I'm starting X as a user and need to set my keyboard brightness in /sys/class/leds/asus\:\:kbd_backlight/brightness. The /sys/ directory gets recreated after reboot, so the permissions will reset too. How do I set it up so I don't need to make the file writable by all users after every boot?

I'm using Archlinux with SDDM as the login manager and KDE as DE.

  • 2
    You could put a command in a systemd boot service.
    – goldilocks
    Commented Mar 23, 2013 at 13:52
  • Are you meaning to create a own systemd service which set the permissions? Or do you talk from a specific file?
    – xoned
    Commented Mar 23, 2013 at 14:04
  • The former. "Service" is the systemd term, even though in this case it would just be a one-off command and not a daemon. You could make it a kind of "miscellaneous stuff" service like rc.local is under sysV. In this case the service just runs a shell script, and you put the command in there.
    – goldilocks
    Commented Mar 23, 2013 at 14:31

4 Answers 4


No you can't, the permission of sysfs is defined in kernel space and can't be changed with userspace tools (unless with kernel side support).

But for your own problem, you could setup a sudo entry that allow everyone to write to that path, i.e ALL ALL = (ALL) NOPASSWD: /usr/bin/tee /sys/class/leds/asus\:\:kbd_backlight/brightness

And when you write to that directory, use a script like this, echo 1 | sudo /usr/bin/tee "/sys/class/leds/asus::kbd_backlight/brightness"

  • I tried that, but it asks always for the password. I also tried to add a NOPASSWD: behind the (ALL).
    – xoned
    Commented Mar 29, 2013 at 16:19
  • @Timo can you try again? See my updates
    – daisy
    Commented Mar 29, 2013 at 22:55
  • It works now. The problem was that my entry was overwritten by another one without NOPASSWD. And i accepted your answer because it was easier as the other answers. Thanks all.
    – xoned
    Commented Mar 30, 2013 at 18:24
  • I am using linux Mint Debian in sony vaio and trying to create a file in /sys/devices/platform/sony-laptop/kbd_backlight to control the keyboard Backlight.

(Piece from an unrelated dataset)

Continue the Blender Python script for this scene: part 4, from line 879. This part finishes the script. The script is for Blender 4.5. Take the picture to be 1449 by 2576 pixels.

I have changed the path in your code which leads to this error: bash: syntax error near unexpected token ('` The command I typed is ALL ALL = (ALL) NOPASSWD: /usr/bin/tee /sys/devices/platform/sony-laptop/kbd_backlight Please help
    – Indra
    Commented Jun 14, 2014 at 14:00
  • 1
    Rather than issue permissions to ALL, it would be better from a security point of view, to give the permission to a User Group, and then make the relevant User(s) a member of that Group.
    – MikeW
    Commented Jul 4, 2019 at 10:19

additional way to archive permission changes is with an udev rule:

$ cat /etc/udev/rules.d/99-asus.rules

# allow keyboard brightness control for everyone
ACTION=="add", SUBSYSTEM=="leds", KERNEL=="asus::kbd_backlight", RUN+="/bin/chmod a+w /sys/class/leds/%k/brightness"

to test the rule try with
udevadm test /sys/class/leds/asus::kbd_backlight
in the report you should see the specified Run command.

and to trigger it use
sudo udevadm trigger --verbose --action=add /sys/class/leds/asus::kbd_backlight

based on this answer


I had a similar problem, I needed to set the permissions before running the nodered service. Following the comment of goldilocks I created this systemd script:

$ cat /etc/systemd/system/setledspermissions.service

Description=Set leds writable to everybody

ExecStart=/bin/bash -c "/bin/chmod a+w /sys/class/leds/led0/*"


After writing the service file I enabled it with

$ sudo systemctl enable setledspermissions.service
$ sudo systemctl start setledspermissions.service
$ sudo systemctl status setledspermissions.service
  • Is this generally the way to go when needing to grant write access to specific /sys/ paths? My use case is setting the screen backlight brightness on my ĺaptop.
    – Richrd
    Commented Aug 9, 2018 at 19:44
  • I guess it is because the sys path is recreated each boot. But i'm not expert enough to be sure about that. Commented Aug 11, 2018 at 0:09

The /sys directory in Linux is fake, it is a view into the kernel dressed up as files. So to change permissions in it permanently means hackig the kernel, and that would be ill-advised. As the comments say, perhaps a systemd unit setting this would be a solution (in general, set the change up as part of the boot process).